C'est vrai que c'est un enjeu majeur, parce que la réforme de l'ONU est indispensable pour renforcer la légitimité et l'autorité, sans parler de l'efficacité, de l'organisation elle-même, et le G8 doit marquer son appui au processus engagé par le Secrétaire général des Nations unies que nous avons reçus, le président de la République puis moi-même, à Paris, il y a maintenant huit jours.
Le G8 n'a pas pris position aujourd'hui là-dessus, mais la France co-parrainera le projet du G4. Nous avons devant nous un certain nombre de pays qui sont pour, d'autres pays qui sont contre. Le G8 n'a pas, dans ses conclusions, abordé ce sujet.
Q - (Sur le Kosovo)
R - Cela n'a pratiquement pas - ou très peu - été abordé. Il n'y a pas d'évolution particulière dans la discussion informelle que nous avons eue sur le Kosovo.

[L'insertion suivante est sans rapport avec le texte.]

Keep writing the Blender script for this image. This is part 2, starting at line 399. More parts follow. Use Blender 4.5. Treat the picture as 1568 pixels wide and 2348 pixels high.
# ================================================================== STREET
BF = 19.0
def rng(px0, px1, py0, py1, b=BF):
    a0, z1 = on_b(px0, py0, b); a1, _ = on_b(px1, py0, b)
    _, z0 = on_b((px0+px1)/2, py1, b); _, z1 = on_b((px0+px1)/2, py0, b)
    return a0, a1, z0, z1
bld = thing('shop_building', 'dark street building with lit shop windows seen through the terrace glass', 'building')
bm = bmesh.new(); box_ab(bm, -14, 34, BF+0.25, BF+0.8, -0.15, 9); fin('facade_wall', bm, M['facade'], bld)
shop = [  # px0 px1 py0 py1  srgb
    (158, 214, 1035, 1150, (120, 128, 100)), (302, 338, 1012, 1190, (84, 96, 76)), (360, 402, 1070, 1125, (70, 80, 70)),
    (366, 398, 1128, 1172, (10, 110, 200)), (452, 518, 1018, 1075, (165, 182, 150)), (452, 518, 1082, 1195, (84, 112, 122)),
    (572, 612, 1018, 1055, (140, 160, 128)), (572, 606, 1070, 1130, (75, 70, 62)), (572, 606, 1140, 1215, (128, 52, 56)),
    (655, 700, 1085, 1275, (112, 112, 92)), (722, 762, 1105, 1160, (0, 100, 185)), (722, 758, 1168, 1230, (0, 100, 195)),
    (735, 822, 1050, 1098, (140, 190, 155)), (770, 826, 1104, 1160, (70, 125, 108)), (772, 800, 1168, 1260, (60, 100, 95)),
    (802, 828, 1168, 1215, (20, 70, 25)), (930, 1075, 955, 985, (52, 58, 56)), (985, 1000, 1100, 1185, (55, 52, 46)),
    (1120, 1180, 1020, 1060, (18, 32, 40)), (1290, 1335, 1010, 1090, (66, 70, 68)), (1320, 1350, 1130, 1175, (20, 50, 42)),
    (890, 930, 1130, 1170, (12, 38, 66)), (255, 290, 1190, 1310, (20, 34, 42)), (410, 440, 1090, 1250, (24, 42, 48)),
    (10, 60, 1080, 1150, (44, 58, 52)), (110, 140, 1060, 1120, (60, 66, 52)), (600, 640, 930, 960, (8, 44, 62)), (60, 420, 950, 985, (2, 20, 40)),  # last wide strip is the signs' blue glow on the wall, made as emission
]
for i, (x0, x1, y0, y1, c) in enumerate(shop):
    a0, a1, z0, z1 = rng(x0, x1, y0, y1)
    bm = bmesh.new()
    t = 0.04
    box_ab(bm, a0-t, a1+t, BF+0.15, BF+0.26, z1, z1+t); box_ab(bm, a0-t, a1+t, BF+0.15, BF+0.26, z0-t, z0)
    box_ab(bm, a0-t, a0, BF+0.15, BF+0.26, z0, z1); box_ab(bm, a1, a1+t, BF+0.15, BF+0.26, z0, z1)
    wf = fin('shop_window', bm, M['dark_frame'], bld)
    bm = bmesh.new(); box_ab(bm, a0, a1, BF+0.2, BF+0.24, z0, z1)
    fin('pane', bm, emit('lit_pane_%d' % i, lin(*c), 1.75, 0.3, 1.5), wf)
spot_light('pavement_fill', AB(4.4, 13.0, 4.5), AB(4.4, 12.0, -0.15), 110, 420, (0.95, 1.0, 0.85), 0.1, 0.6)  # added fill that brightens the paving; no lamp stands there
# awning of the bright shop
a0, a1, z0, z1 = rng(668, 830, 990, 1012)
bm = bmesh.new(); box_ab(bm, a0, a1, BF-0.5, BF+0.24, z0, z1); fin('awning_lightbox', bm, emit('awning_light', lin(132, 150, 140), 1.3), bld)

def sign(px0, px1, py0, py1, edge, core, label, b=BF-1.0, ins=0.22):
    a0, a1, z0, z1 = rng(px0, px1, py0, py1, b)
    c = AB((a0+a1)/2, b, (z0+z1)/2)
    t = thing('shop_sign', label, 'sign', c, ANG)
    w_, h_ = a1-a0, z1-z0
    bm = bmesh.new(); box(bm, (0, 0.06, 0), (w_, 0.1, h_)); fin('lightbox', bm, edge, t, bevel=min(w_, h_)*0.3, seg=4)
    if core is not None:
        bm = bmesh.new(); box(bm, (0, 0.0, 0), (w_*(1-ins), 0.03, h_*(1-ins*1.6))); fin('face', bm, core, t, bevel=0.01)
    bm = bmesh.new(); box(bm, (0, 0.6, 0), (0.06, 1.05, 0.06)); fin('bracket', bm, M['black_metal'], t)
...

Je l'ai dit au Conseil Affaires générales, nous sommes satisfaits de l'amélioration sensible de la situation sécuritaire, nous saluons les efforts réalisés par la KFOR et la MINUK, nous estimons que le maintien de la KFOR à son niveau actuel, pendant les négociations, est nécessaire parce qu'on sait très bien qu'il y a un risque de dérapage important. Il n'y avait donc rien de nouveau sur ce sujet. Simplement, si l'évaluation des progrès, - cela a été dit là aussi au Luxembourg la semaine dernière -, sur les normes que mène actuellement l'envoyé spécial de M. Kofi Annan, M. Kai Eide, est positive, nous soutiendrons l'ouverture des négociations.
Il y a une chose à laquelle la France est très attachée concernant le futur statut du Kosovo : il devra offrir des garanties fortes vis-à-vis de la minorité serbe, notamment par une présence durable de la communauté internationale. Nous ne voulons pas un retour au statut de 1999 ni une partition du Kosovo, ni un rattachement à un pays tiers. Nous voulons simplement garantir la multiethnicité, la protection des minorités et de leur patrimoine, la stabilité régionale et puis - pourquoi ne pas le dire - la lutte contre la criminalité. Mais pour reprendre ce que je disais au début, il n'y a rien de nouveau sur ce sujet à ce G8.